Ringfort, Piercefield, Co. Westmeath
Co. Westmeath |
Ringforts
Some archaeological sites announce themselves with earthworks you can walk around and touch.
Others exist only as faint signals read from the sky. On a stretch of grassland in Piercefield, County Westmeath, close to the boundary with the neighbouring townland of Templeoran, a circular enclosure shows up in aerial photography not as a raised bank or a visible ditch, but as a cropmark, the subtle discolouration in vegetation that betrays buried features beneath the soil. What lies below is likely a ringfort, one of the thousands of roughly circular enclosed farmsteads built across Ireland during the early medieval period, typically between the fifth and twelfth centuries, and used as defended homesteads by farming families of varying status.

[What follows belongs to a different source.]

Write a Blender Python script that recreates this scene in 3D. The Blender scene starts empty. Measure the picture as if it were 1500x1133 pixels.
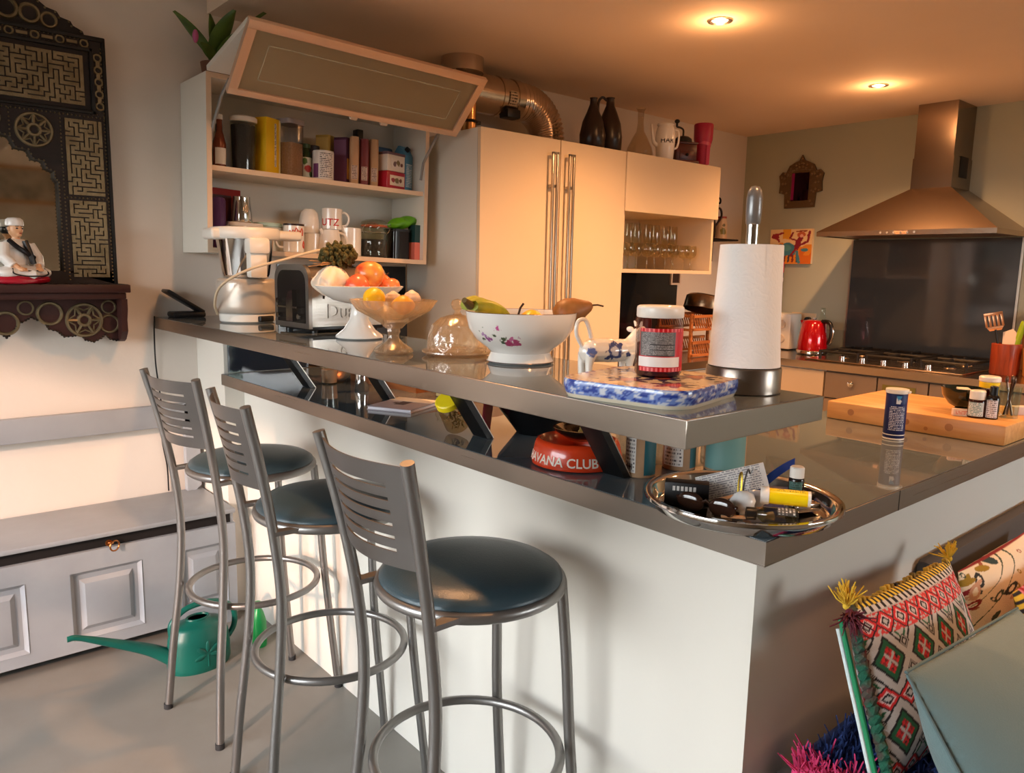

What makes this particular site quietly curious is its invisibility in the documentary record. It does not appear on any edition of the Ordnance Survey six-inch maps, the series compiled across Ireland from the 1830s onwards, which means it was either already too degraded to be recorded by nineteenth-century surveyors or was simply missed. Its existence only became apparent through a Digital Globe aerial photograph taken in November 2011, when the low angle of winter light and the stress patterns in the grass above the buried structure made the circular outline legible. It sits within a landscape that was already known to contain related sites: a ringfort lies roughly 100 metres to the south-southwest, and a larger ringfort stands around 540 metres to the north-northeast. The clustering of such enclosures is not unusual in the Irish midlands, where early medieval settlement was often dense and organised around kinship groups occupying neighbouring farmsteads across the same agricultural territory.